Timidamente e sommessamente mi permisi di suggerire che sarebbe stato auspicabile anche aggiungere l’ambiente, in continuità con le Leggi Bottai del 1939, la 1089 per i Monumenti e la 1497 per il Paesaggio. Scoprii dopo, quando venne istituito questo Ministero nel 1975 (anno in cui nacque Alessandro Giuli), e Spadolini ne divenne il responsabile, che si tenne conto dell’osservazione di una ragazzina.

Per decenni, sino al governo Draghi nel 2021, il Ministero ha mantenuto questa dizione sino a quando un’improvvida riforma ne cancellò di colpo la giusta originaria denominazione, per diventare il solo “Cultura”, accezione troppo ampia e generica per una nazione come l’Italia, che ha nel suo patrimonio storico architettonico e nel paesaggio, la sua forza, la sua grandezza, di fatto una vera potenza mondiale e anche economica.

In un breve lasso di tempo, nel 2013, è stato aggiunto il Turismo, e la denominazione divenne Mibact: personalmente lo trovavo giusto perché il turismo culturale è una voce importante nel nostro Pil – una voce sempre in crescita ed anche i numeri di questa stagione sono esaltanti – ma va gestita con saggezza perché la fruizione e gestione dei siti culturali non risulti compromessa da un turismo invadente.

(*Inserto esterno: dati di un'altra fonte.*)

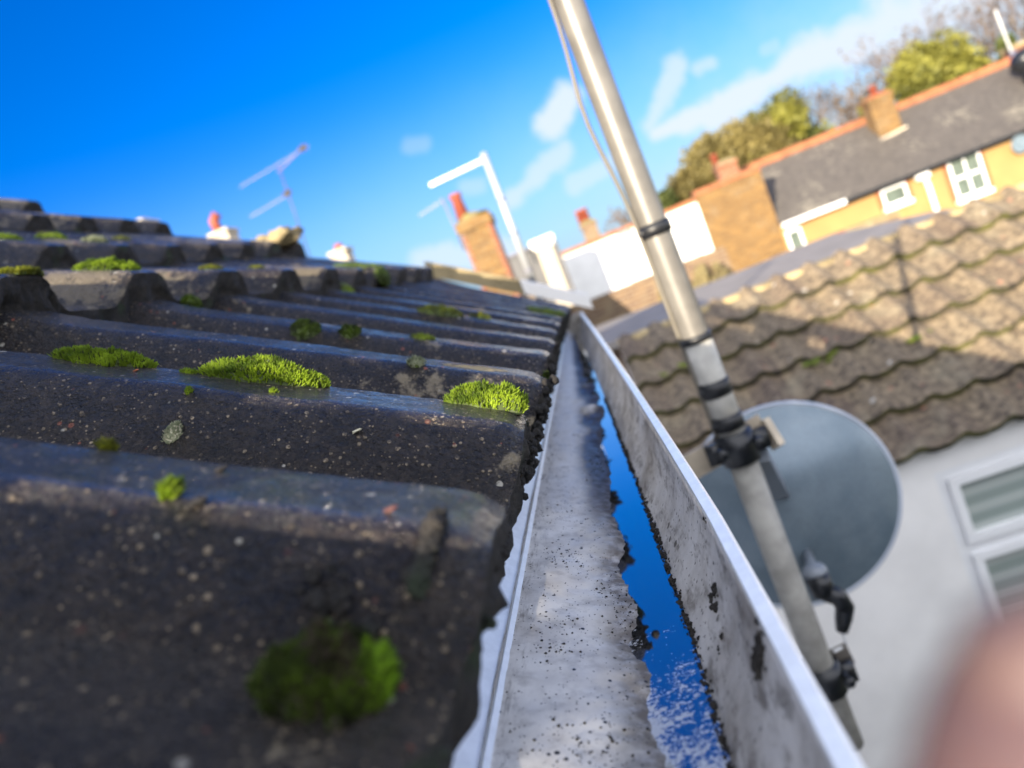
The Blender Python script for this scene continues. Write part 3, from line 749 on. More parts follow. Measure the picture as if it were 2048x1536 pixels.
cb.tube(pts, .0034, 8); obj('coaxial_cable', cb, m_cable, mast, True)
def clamp(z, plate):
    c = mp(z); mb = MB()
    mb.tube([c+Vector((0, 0, -.026)), c+Vector((0, 0, .026))], MR+.009, 20)
    for s in (-1, 1):
        mb.beam(c+Vector((s*.036, -.004, -.015)), c+Vector((s*.036, -.004, .018)), .018, .03)
        mb.tube([c+Vector((s*.030, -.045, .008)), c+Vector((s*.030, .03, .008))], .005, 8)
        mb.tube([c+Vector((s*.030, -.048, .008)), c+Vector((s*.030, -.038, .008))], .0095, 6)
    o = obj('clamp', mb, m_black, mast, True); return c
c = clamp(zof(893), True)
pb = MB(); pb.beam(c+Vector((-.13, .02, -.022)), c+Vector((.055, .02, .012)), .006, .045); pb.beam(c+Vector((.055, .02, .020)), c+Vector((.062, .0, -.024)), .012, .03)
obj('bracket_plate', pb, m_zinc, mast)
c2 = clamp(zof(1355), True)
pb = MB(); pb.beam(c2+Vector((-.25, .02, 0)), c2+Vector((.03, .02, .012)), .006, .04)
pb.add([c2+Vector(v) for v in ((.02, .014, -.012), (.058, .014, .0), (.054, .014, .038), (.016, .014, .03), (.02, .020, -.012), (.058, .020, .0), (.054, .020, .038), (.016, .020, .03))],
       [(0, 1, 2, 3), (7, 6, 5, 4), (0, 4, 5, 1), (1, 5, 6, 2), (2, 6, 7, 3), (3, 7, 4, 0)])
obj('bracket_plate', pb, plain('dull_bracket_steel', (.20, .18, .16), .5, metal=.3), mast)
# ------------------------------------------------------------------ satellite dish
DC = at(1582, 1010, 1.42)
dish = thing('satellite_dish', DC, 'round blue grey satellite dish mounted behind the metal mast', 'satellite dish')
ax = norm(Vector((.06, -1.0, .14))); e1 = norm(Vector((1, .05, 0)) - ax*Vector((1, .05, 0)).dot(ax)); e2 = e1.cross(ax)*-1
if e2.z < 0: e2 = -e2
RX, RY = .205, .196
def dp(a, r, off=0.0):
    return DC + e1*(RX*r*math.cos(a)) + e2*(RY*r*math.sin(a)) - ax*(.045*(1-r*r)*-1 + off)
dm = MB(); NA = 96
for off, rev in ((0.0, False), (.004, True)):
    rows = [[dp(2*math.pi*k/NA, r/14, off) for k in range(NA+1)] for r in range(15)]
    dm.grid(rows if not rev else rows[::-1])
obj('reflector', dm, m_dish, dish, True)
rm = MB(); rm.tube([dp(2*math.pi*k/NA, 1.0, .002) for k in range(NA+1)], .0052, 8, False); obj('rolled_edge', rm, m_dishrim, dish, True)
for px, py in ((1570, 990), (1615, 1122)):
    p = at(px, py, 1.375); b_ = MB(); b_.tube([p, p+Vector((0, .03, 0))], .0085, 8); obj('bolt', b_, m_edge, dish)
mk = MB(); mk.beam(c + Vector((.02, .02, -.03)), DC + Vector((-.02, -.0, .02)), .05, .03); obj('mount', mk, m_cap, dish)
am = MB(); pA = at(1612, 1100, 1.385); pB = at(1640, 1175, 1.25); am.tube([pA, (pA+pB)/2, pB], .009, 10); obj('feed_arm', am, m_cap, dish, True)
ln = MB(); q0 = at(1632, 1150, 1.235); q1 = at(1650, 1190, 1.225); q2 = at(1678, 1195, 1.22); q3 = at(1690, 1215, 1.22); q4 = at(1684, 1262, 1.22)
ln.tube([q0, q1], [.021, .019], 18); ln.tube([q1 + (q0-q1)*.2, q2, q3], [.017, .016, .0155], 16); ln.tube([q2, q3, (q3+q4)/2, q4], [.012, .0155, .014, .010], 16)
lo_ = obj('receiver_head', ln, m_black, dish, True)
cp = MB(); cp.blob(q0 + (q0-q1)*.15, .0215, 8, 0, (1, 1, .75)); obj('receiver_cap', cp, m_cap, lo_, True)
wr = MB(); wr.tube([q4, q4+Vector((0, .005, -.03)), c2+Vector((.03, 0, .04))], .0028, 6); obj('cable', wr, m_upvc, lo_, True)

# ------------------------------------------------------------------ white rear extension with its tan tiled roof
EY, EZ, TN = 4.2, -1.72, .577
ext = thing('rear_extension', (2.2, 5.2, GROUND), 'white rendered rear extension under a tan lichened tile roof', 'extension')
X0, X1 = .06, 4.6; NC = 6; GA = 2.03/NC
cs, sn = 1/math.sqrt(1+TN*TN), TN/math.sqrt(1+TN*TN)
def rs(s, x, h): return Vector((x, EY + s*cs - h*sn, EZ + s*sn + h*cs))
import bmesh
for k in range(NC):
    mb = MB(); tints = []
    xs = [X0 + i*.0125 for i in range(int((X1-X0)/.0125)+1)]
    def hh(x, s, k=k):
        ph = (x/.25) % 1.0
        roll = .046*math.exp(-((ph-.5)/.21)**2) + .006*math.exp(-((ph-.02)/.05)**2)
        t = math.floor(x/.25); return roll + .058*(1 - s/(GA+.05)) + .006*nz(t*1.7, k*3.3) + .002*nz(x*9, s*9, k)
    def jit(x, k=k): return .008*nz(math.floor(x/.25)*2.1, k*5.1) + .003*nz(x*20, k)
    rows = [[rs(k*GA + s + jit(x), x, hh(x, s)) for x in xs] for s in (0, .004, .05, .12, .2, .28, GA+.03)]
    mb.grid(rows)
    mb.cur = 1
    mb.grid([[rs(k*GA + jit(x)+.006, x, hh(x, 0)-.052) if j else rs(k*GA + jit(x), x, hh(x, 0)-.001) for x in xs] for j in (1, 0)])
    o = obj('tile_course', mb, [m_roof2, m_mossline], ext, True)
    a = o.data.attributes.new('tint', 'FLOAT', 'FACE')
    vals = []
    for pl in o.data.polygons:
        xx = pl.center.x + ext.location.x; vals.append(max(0, mnoise.noise(Vector((math.floor(xx/.25)*7.3, k*3.7, 1.5)))*1.9))
    a.data.foreach_set('value', vals)
rg = MB(); RYc = EY + 2.03*cs; RZc = EZ + 2.03*sn
x = X0
while x < X1:
    x2 = min(x+.44, X1); zz = random.uniform(-.006, .010)
    rg.tube([(x, RYc+.02, RZc-.080+zz), (x2-.012, RYc+.02, RZc-.075+zz)], .10, 16); x = x2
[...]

Non solo ma in un campo, come ho scritto più volte (vedi qui, qui e molti altri post) dove l’Italia è stata Maestra nell’indicare la via corretta alla Tutela con esponenti quali Brandi, Giovannoni, Forni, dando poi vita all’Istituto Centrale di Restauro, non sono consentite improvvisazioni. In questo settore dove ci vuole preparazione, passione e dove la filiera della conoscenza, tutela e valorizzazione è lunghissima, tanto che anche la ideazione e preparazione di un evento richiedono la stessa cultura, sensibilità di uno storico o di un architetto esperto di restauri.

Nelle inaugurazioni degli edifici da me recuperati, leggo testi specifici e mi reco in biblioteche a consultare incunaboli sia per il giusto allestimento e persino per il rinfresco.
Non è esattamente come organizzare un’inaugurazione di una boutique, o come organizzare un matrimonio come molti wedding planner, alcuni con discutibile gusto, fanno o pretendono di fare in un museo. Ci vuole sensibilità, senso della misura, sapersi adeguare al contesto, insomma occorre studiare il luogo con saggezza per non scendere nel grottesco o pittoresco.

Spero solo che il G7 della Cultura a Napoli e Pompei non ci riservi sorprese, se non quelle di nuovi rinvenimenti, perché la vetrina del sito archeologico più importante del mondo, è sempre nell’attenzione ed allo studio di tutti gli stranieri per la sua storia e incomparabile bellezza.